Et d’ajouter : « Le lendemain, j'ai déclaré dans une interview télévisée : "Il n'y avait pas un mot de vérité dans [Rocky IV]. Même les visages des Soviétiques n'étaient pas ce qu'ils sont vraiment. J'ai honte des adultes qui ont fait le film" ».
Ses remarques ont fait sensation dans les médias américains : « Ce qui est inacceptable dans ce film, ce n'est pas le conflit entre les personnages, mais la pression constante et sans vergogne qui pousse le public à mépriser, à plaindre et à rabaisser le peuple russe et son gouvernement », a écrit Carol Basset du Chicago Tribune, en soutien à Katia.
Retour à la maison
Dans les jours et les semaines qui ont suivi son voyage, Katia a été le sujet n°1 des médias soviétiques, tout le monde voulait savoir à quoi ressemblait l'Amérique, ce que les gens y mangeaient, comment ils s'habillaient, ce qu'ils lisaient. Elle a pris part à des événements publics, reçu des sacs de courrier et a fait l’objet d’histoires et d’anecdotes. En conséquence, elle avait peu de temps pour mener une vie d’enfant normale.
Au final, Katia et sa famille ont décidé qu’ils en avaient assez d’être sous les projecteurs et peu de temps après, le nom de Katia Lytcheva a disparu de l'actualité du pays.

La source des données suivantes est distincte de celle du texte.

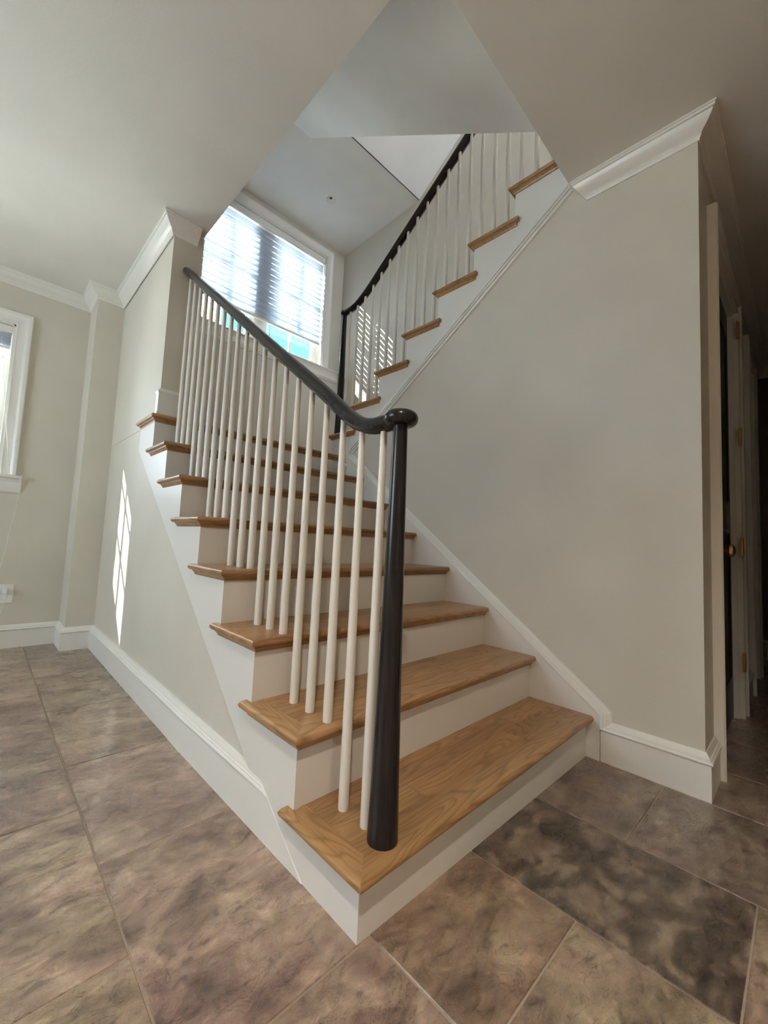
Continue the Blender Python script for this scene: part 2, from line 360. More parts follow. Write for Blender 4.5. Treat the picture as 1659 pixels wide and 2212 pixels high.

Elle et sa mère ont déménagé en France, où elle a étudié à la Sorbonne, obtenu un diplôme en économie et en droit et y a travaillé pendant quelques années, avant de revenir en Russie en l’an 2000. Aujourd'hui adulte, Ekaterina (Katia étant le diminutif de ce prénom) refuse de parler aux journalistes par principe : l’attention qu’elle a reçue dans son enfance a été plus que suffisante pour une vie tout entière.